A line counts if it contains the word "scene" at least once. State how many such lines the records contain, giving the number alone.

→ Data for processing:
===============

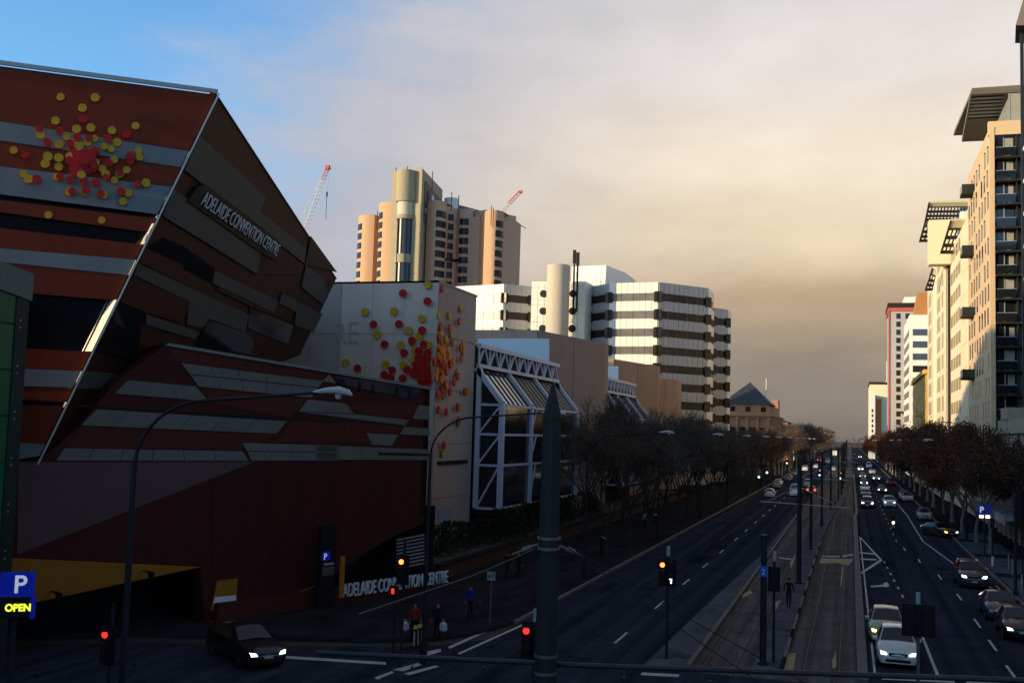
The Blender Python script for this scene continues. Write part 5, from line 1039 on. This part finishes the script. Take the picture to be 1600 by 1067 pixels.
# ------------------------------------------------------------------ vehicles
TYRE = mat('tyre rubber', (.012, .012, .012), .85, var=.1); RIM = mat('alloy rim', (.30, .30, .31), .35, .8, var=.1); CG = mat('car glass', (.010, .014, .022), .05, var=0, spec=.6); PLATEM = mat('number plate', (.45, .45, .42), .5, var=.1); TRIMB = mat('black trim', (.012, .012, .013), .5, var=.1); CHR = mat('chrome', (.5, .5, .5), .2, 1, var=0)
HLON = lampm('headlight on', (1, .95, .85), 14.0); HLOFF = mat('headlight lens', (.35, .36, .37), .1, var=0); HLDIM = lampm('headlight dim', (1, .93, .78), 3.0); TLON = lampm('tail light on', (1, .05, .03), 5.0); TLOFF = mat('tail light lens', (.20, .008, .008), .2, var=0); IND = lampm('indicator', (1, .75, .2), 4)
def paint(n, c): return mat('paint '+n, c, .3, .15, var=.03, coat=.6)
KIND = {  # y, ztop, wtop, zbelt ; wl = half width at waist
 'hatch': dict(L=4.15, W=.86, st=[(-2.07, .55, .50, .55, .62), (-2.02, .70, .66, .68, .76), (-1.75, .84, .74, .78, .84), (-1.05, .98, .76, .90, .86), (-.92, 1.0, .74, .92, .86), (-.10, 1.44, .58, .95, .86), (.7, 1.48, .57, .96, .86), (1.55, 1.40, .55, .98, .85), (1.95, 1.02, .66, .95, .82), (2.05, .80, .66, .80, .78), (2.07, .55, .6, .55, .72)], ws=(4, 5), rw=(7, 8), side=(4, 8)),
 'sedan': dict(L=4.6, W=.89, st=[(-2.3, .52, .52, .52, .64), (-2.24, .68, .70, .66, .78), (-1.95, .80, .78, .76, .87), (-1.1, .95, .79, .88, .89), (-.95, .97, .77, .90, .89), (-.15, 1.40, .58, .93, .89), (.65, 1.43, .57, .94, .89), (1.25, 1.36, .56, .95, .89), (1.85, 1.04, .68, .96, .87), (2.2, 1.0, .70, .93, .83), (2.28, .80, .68, .78, .80), (2.3, .55, .6, .55, .74)], ws=(4, 5), rw=(7, 8), side=(4, 8)),
 'suv': dict(L=4.65, W=.93, st=[(-2.32, .60, .55, .60, .68), (-2.27, .88, .74, .84, .84), (-2.0, 1.02, .80, .94, .91), (-1.15, 1.13, .82, 1.05, .93), (-1.0, 1.15, .80, 1.07, .93), (-.35, 1.63, .64, 1.10, .93), (.8, 1.70, .63, 1.12, .93), (1.9, 1.64, .61, 1.13, .92), (2.2, 1.18, .72, 1.10, .88), (2.3, .95, .72, .92, .84), (2.32, .6, .6, .6, .78)], ws=(4, 5), rw=(7, 8), side=(4, 8)),
 'van': dict(L=5.2, W=.97, st=[(-2.6, .6, .6, .6, .72), (-2.55, .95, .78, .92, .88), (-2.25, 1.12, .84, 1.05, .95), (-1.75, 1.22, .84, 1.12, .97), (-1.65, 1.25, .84, 1.14, .97), (-.95, 1.98, .74, 1.18, .97), (.5, 2.08, .74, 1.2, .97), (2.3, 2.05, .73, 1.2, .97), (2.5, 1.25, .80, 1.15, .95), (2.58, .9, .8, .88, .92), (2.6, .55, .7, .55, .85)], ws=(4, 5), rw=(7, 8), side=(4, 5.9)),
}
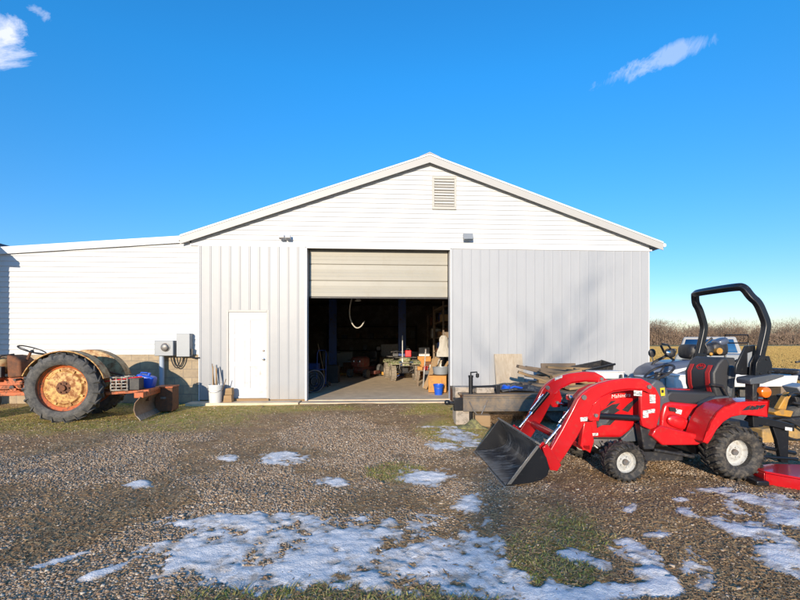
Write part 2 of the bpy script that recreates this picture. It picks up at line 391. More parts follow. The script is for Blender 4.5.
ys = np.concatenate([-np.geomspace(400, 1.3, 24), np.arange(-1, 1.6, .26), np.arange(1.7, 11.2, .042), np.geomspace(11.4, 2500, 56)])
X, Y = np.meshgrid(xs, ys, indexing='ij'); Z = gh(X, Y); nx, ny = X.shape
mg, mv = masks(X.ravel(), Y.ravel())
idx = np.arange(nx*ny).reshape(nx, ny)
Fq = np.stack([idx[:-1, :-1], idx[1:, :-1], idx[1:, 1:], idx[:-1, 1:]], -1).reshape(-1, 4)
def ground_mat():
    m, nt, b, L = newmat('yard_ground'); v = ocoord(nt)
    at = lambda n: N(nt, 'ShaderNodeAttribute', attribute_name=n).outputs['Fac']
    n1 = noise(nt, 1.2, 8, .65, v); n2 = noise(nt, 14, 8, .7, v); n3 = noise(nt, 5, 6, .6, v)
    mud = mixc(nt, ramp(nt, n2, .38, .66), (.23, .13, .06), (.60, .38, .19)); mud = mixc(nt, ramp(nt, n3, .5, .68), mud, (.62, .42, .22))
    mud = mixc(nt, ramp(nt, n1, .46, .62), mud, (.31, .185, .095))
    vo = N(nt, 'ShaderNodeTexVoronoi'); vo.inputs['Scale'].default_value = 42; L.new(v, vo.inputs['Vector'])
    bw = N(nt, 'ShaderNodeSeparateColor'); L.new(vo.outputs['Color'], bw.inputs[0])
    st = mixc(nt, bw.outputs[0], (.28, .19, .12), (.72, .58, .42)); st = mixc(nt, ramp(nt, vo.outputs['Distance'], .35, .7), st, (.12, .085, .06))
    c1 = mixc(nt, at('gravel'), mud, st)
    gs = mixc(nt, ramp(nt, n2, .35, .65), (.40, .28, .07), (.70, .50, .17)); gs = mixc(nt, ramp(nt, n3, .46, .62), gs, (.32, .29, .05))
    c2 = mixc(nt, at('grass'), c1, gs)
    # dormant field beyond the yard
    sx = N(nt, 'ShaderNodeSeparateXYZ'); L.new(v, sx.inputs[0])
    fs = noise(nt, .05, 6, .6, ocoord(nt, (1, 3.5, 1))); ff = noise(nt, 1.2, 5, .7, v)
    fc = mixc(nt, ramp(nt, fs, .38, .62), (.38, .25, .07), (.48, .32, .10)); fc = mixc(nt, ramp(nt, ff, .4, .7), fc, (.32, .22, .09))
    fm = ramp(nt, math_(nt, 'ADD', sx.outputs[1], math_(nt, 'MULTIPLY', n1, 3.0)), 0, 1)
    mr = N(nt, 'ShaderNodeMapRange'); mr.inputs['From Min'].default_value = 12; mr.inputs['From Max'].default_value = 15
    L.new(math_(nt, 'ADD', sx.outputs[1], math_(nt, 'MULTIPLY', n1, 2.0)), mr.inputs['Value'])
    nt.nodes.remove(fm.node)
    c3 = mixc(nt, mr.outputs[0], c2, fc)
    L.new(c3, b.inputs['Base Color']); b.inputs['Specular IOR Level'].default_value = .3
    L.new(ramp(nt, n1, .42, .62, (.95,)*3, (.6,)*3), b.inputs['Roughness'])
    bump(nt, b, math_(nt, 'ADD', math_(nt, 'MULTIPLY', n2, .8), math_(nt, 'MULTIPLY', math_(nt, 'MULTIPLY', vo.outputs['Distance'], -1.0), at('gravel'))), .9, .02)
    return m
go = np_mesh('ground', np.stack([X, Y, Z], -1).reshape(-1, 3), Fq, ground_mat(), smooth=True, attrs={'grass': mg, 'gravel': mv}); go['kind'] = 'structure'

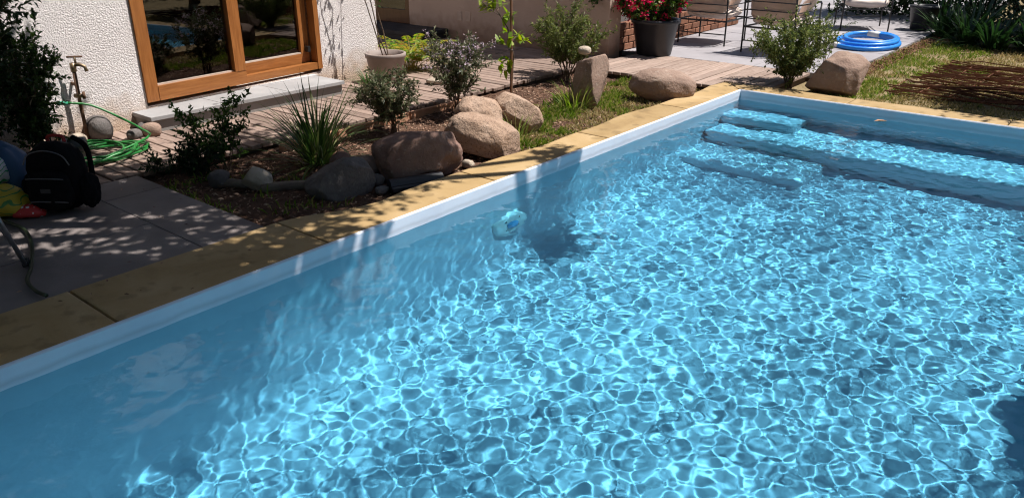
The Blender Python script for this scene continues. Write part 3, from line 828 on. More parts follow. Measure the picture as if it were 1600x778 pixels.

===============

→ Exercise answer: 2